The nose can be a blank holder nose (or a blank holder) as shown in FIG. 2, a concentric collar-version nose or a quarter turn-version nose.

The blank holder nose can be used in automated applications involving means for positioning the machine tool such as a robot or a numerically controlled machine. The machine tool M1 can also be used in a portable version. Of course, the machine can be used without a nose for particular applications.

According to a particular aspect, in the case of using a nose, inner guidance of the tool holder is provided inside the nose in particular in order to limit the possible modes of vibration.

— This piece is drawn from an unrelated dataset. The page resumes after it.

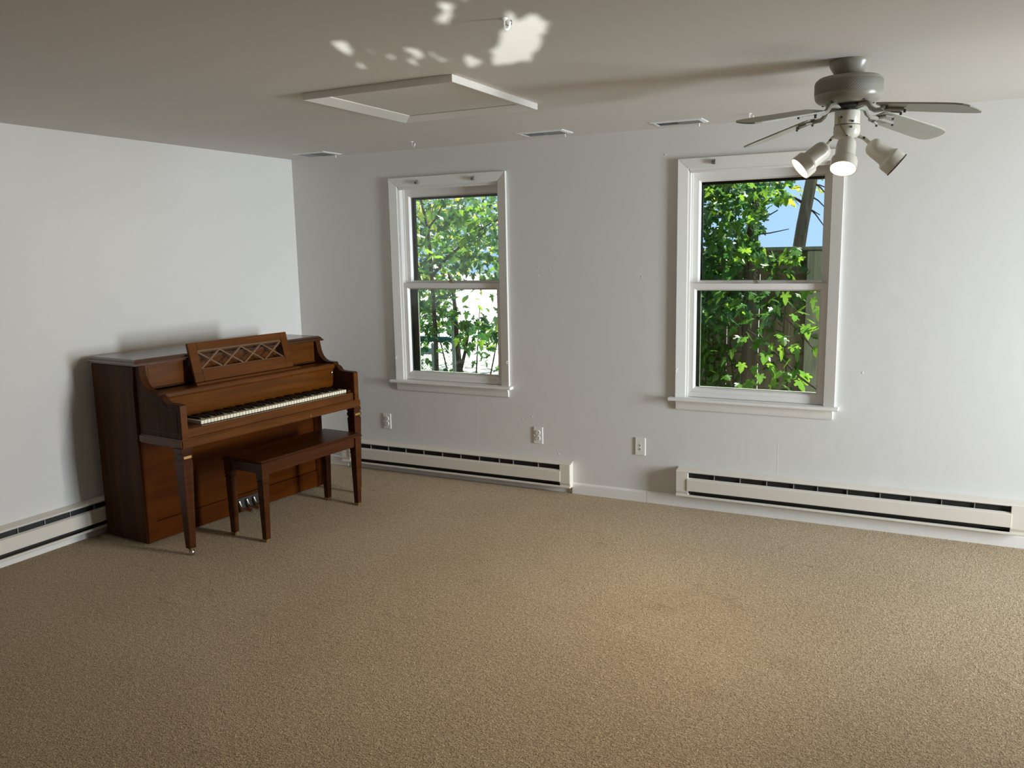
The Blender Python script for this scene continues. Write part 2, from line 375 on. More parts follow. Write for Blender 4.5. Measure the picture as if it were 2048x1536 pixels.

According to one embodiment, the nose can thus include an inner element for guiding the tool holder as well as a blocking element 530, called a blocker, to block the rotation of said tool holder making it possible to screw or unscrew the tool holder on the first segment 4001 of the shaft.

The tool holder is fastened on the first segment of the drive shaft by screwing said tool holder onto the first segment of the drive shaft. The blocker can be used for the mounting or dismounting of the tool holder relative to the drive shaft by blocking the tool holder on this blocker by cooperation of male and female shape to proceed with the screwing or unscrewing of said tool holder relative to the drive shaft.

According to one embodiment, the machine includes electrical 710 and pneumatic 720 connections making it possible to automatically connect and disconnect the machine nose with the machine.

The invention is not limited to the embodiments illustrated in the drawings. Consequently, it must be understood that, when the characteristics mentioned in the appended claims are followed by reference signs, these signs are included solely for the purpose of improving the intelligibility of the claims and are in no way limiting the scope of the claims.

Furthermore, the term “comprising” does not exclude other elements or steps. Furthermore, features or steps that have been described with reference to one of the embodiments disclosed above may also be used in combination with other features or steps of other embodiments disclosed above.